Repeat all of the material below exactly as written, images excluded.

## Dataset section
┄┄┄┄┄┄┄┄┄┄┄┄┄┄┄┄┄┄┄┄
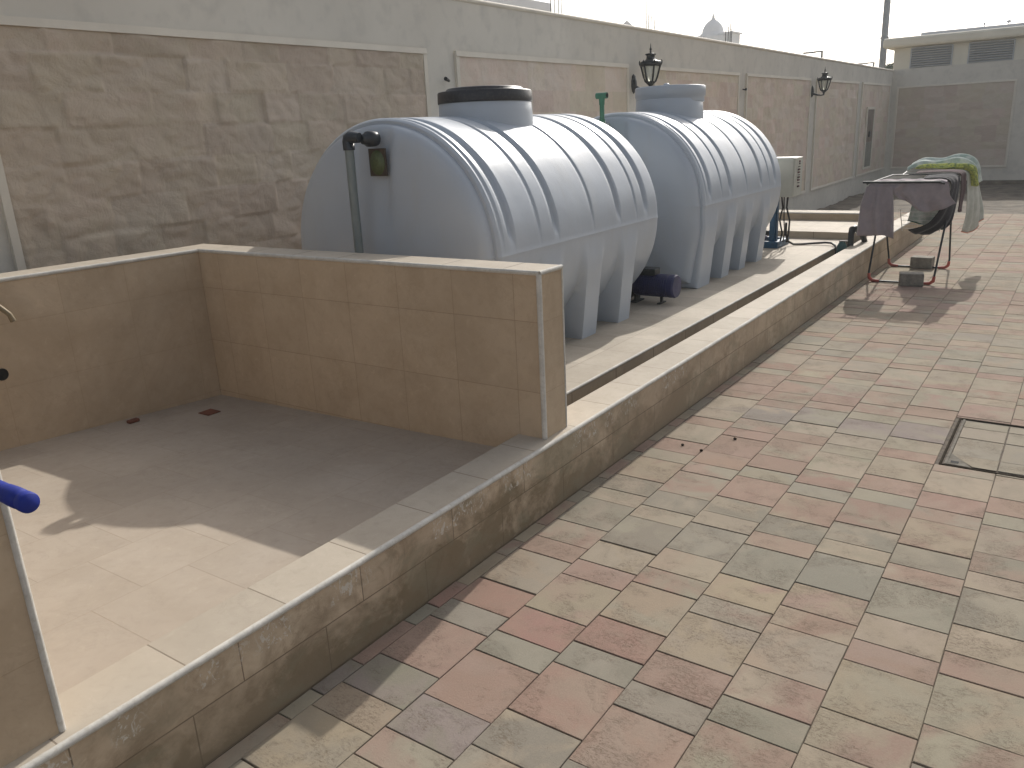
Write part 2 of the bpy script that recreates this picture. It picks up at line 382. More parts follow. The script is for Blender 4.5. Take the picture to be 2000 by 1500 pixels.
def cj(c, q=0.05):
    f = 1 + rnd.uniform(-q, q); return tuple(x*f*(1+rnd.uniform(-0.025, 0.025)) for x in c)
def paver(x0, x1, y0, y1, ca, cb):
    g = rnd.uniform(0.0010, 0.0019); z = rnd.uniform(-0.0012, 0.0012); be = 0.0018
    x0 += g; x1 -= g; y0 += g+rnd.uniform(0, 0.0012); y1 -= g+rnd.uniform(0, 0.0012)
    j = lambda: rnd.uniform(-0.0007, 0.0007)
    tz = [z+rnd.uniform(-0.0006, 0.0006) for _ in range(4)]
    o = [(x0+j(), y0+j()), (x1+j(), y0+j()), (x1+j(), y1+j()), (x0+j(), y1+j())]
    i_ = [(o[0][0]+be, o[0][1]+be), (o[1][0]-be, o[1][1]+be), (o[2][0]-be, o[2][1]-be), (o[3][0]+be, o[3][1]-be)]
    vs = [(a[0], a[1], -0.012) for a in o] + [(a[0], a[1], tz[q]-be*0.8) for q, a in enumerate(o)] + [(a[0], a[1], tz[q]) for q, a in enumerate(i_)]
    fs = []
    for q in range(4):
        r = (q+1) % 4; fs.append((q, r, 4+r, 4+q)); fs.append((4+q, 4+r, 8+r, 8+q))
    fs.append((8, 9, 10, 11)); pv.add(vs, fs, col=(ca, cb))
MH = (-0.425, 0.335, 4.02, 4.745)      # manhole opening
rowcol = {}
for ci in range(-4, 22):
    X0 = -0.944 + W*ci; X1 = X0 + W
    if X0 < -1.762: X0 = -1.762
    odd = (ci % 2)
    off = 2.036 if odd == 0 else 2.112
    drift = 0.0
    for per in range(-8, 25):
        y = off + PER*per + rnd.uniform(-0.003, 0.003)
        for sl_ in range(3):
            y1 = y + LEN[sl_]
            if y > 14.85: break
            key = (per, sl_)
            if key not in rowcol: rowcol[key] = TAB.get(key) or rnd.choice(PAL)
            ca, cb = rowcol[key]
            if rnd.random() < (0.05 if key in TAB else 0.16): ca, cb = rnd.choice(PAL)
            if rnd.random() < 0.3: cb = rnd.choice((BEI2, GRN, PINK2))
            inside = X1 > MH[0]+0.01 and X0 < MH[1]-0.01 and y1 > MH[2]+0.01 and y < MH[3]-0.01
            ya, yb = y, min(y1, 14.88)
            if inside:
                if ya < MH[2] < yb: paver(X0, X1, ya, MH[2], cj(ca), cj(cb))
                if ya < MH[3] < yb: paver(X0, X1, MH[3], yb, cj(ca), cj(cb))
            else: paver(X0, X1, ya, yb, cj(ca), cj(cb))
            y = y1
tag(pv.build('pavement', M_paver), kind='structure')
sb = MB(); sb.box((-4.78, -8, -0.30), (14, 14.88, -0.005)); tag(sb.build('pavement_bed', M_sand), kind='structure')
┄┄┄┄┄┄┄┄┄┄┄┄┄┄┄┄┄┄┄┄
## Output for this exercise
Write part 2 of the bpy script that recreates this picture. It picks up at line 382. More parts follow. The script is for Blender 4.5. Take the picture to be 2000 by 1500 pixels.
def cj(c, q=0.05):
    f = 1 + rnd.uniform(-q, q); return tuple(x*f*(1+rnd.uniform(-0.025, 0.025)) for x in c)
def paver(x0, x1, y0, y1, ca, cb):
    g = rnd.uniform(0.0010, 0.0019); z = rnd.uniform(-0.0012, 0.0012); be = 0.0018
    x0 += g; x1 -= g; y0 += g+rnd.uniform(0, 0.0012); y1 -= g+rnd.uniform(0, 0.0012)
    j = lambda: rnd.uniform(-0.0007, 0.0007)
    tz = [z+rnd.uniform(-0.0006, 0.0006) for _ in range(4)]
    o = [(x0+j(), y0+j()), (x1+j(), y0+j()), (x1+j(), y1+j()), (x0+j(), y1+j())]
    i_ = [(o[0][0]+be, o[0][1]+be), (o[1][0]-be, o[1][1]+be), (o[2][0]-be, o[2][1]-be), (o[3][0]+be, o[3][1]-be)]
    vs = [(a[0], a[1], -0.012) for a in o] + [(a[0], a[1], tz[q]-be*0.8) for q, a in enumerate(o)] + [(a[0], a[1], tz[q]) for q, a in enumerate(i_)]
    fs = []
    for q in range(4):
        r = (q+1) % 4; fs.append((q, r, 4+r, 4+q)); fs.append((4+q, 4+r, 8+r, 8+q))
    fs.append((8, 9, 10, 11)); pv.add(vs, fs, col=(ca, cb))
MH = (-0.425, 0.335, 4.02, 4.745)      # manhole opening
rowcol = {}
for ci in range(-4, 22):
    X0 = -0.944 + W*ci; X1 = X0 + W
    if X0 < -1.762: X0 = -1.762
    odd = (ci % 2)
    off = 2.036 if odd == 0 else 2.112
    drift = 0.0
    for per in range(-8, 25):
        y = off + PER*per + rnd.uniform(-0.003, 0.003)
        for sl_ in range(3):
            y1 = y + LEN[sl_]
            if y > 14.85: break
            key = (per, sl_)
            if key not in rowcol: rowcol[key] = TAB.get(key) or rnd.choice(PAL)
            ca, cb = rowcol[key]
            if rnd.random() < (0.05 if key in TAB else 0.16): ca, cb = rnd.choice(PAL)
            if rnd.random() < 0.3: cb = rnd.choice((BEI2, GRN, PINK2))
            inside = X1 > MH[0]+0.01 and X0 < MH[1]-0.01 and y1 > MH[2]+0.01 and y < MH[3]-0.01
            ya, yb = y, min(y1, 14.88)
            if inside:
                if ya < MH[2] < yb: paver(X0, X1, ya, MH[2], cj(ca), cj(cb))
                if ya < MH[3] < yb: paver(X0, X1, MH[3], yb, cj(ca), cj(cb))
            else: paver(X0, X1, ya, yb, cj(ca), cj(cb))
            y = y1
tag(pv.build('pavement', M_paver), kind='structure')
sb = MB(); sb.box((-4.78, -8, -0.30), (14, 14.88, -0.005)); tag(sb.build('pavement_bed', M_sand), kind='structure')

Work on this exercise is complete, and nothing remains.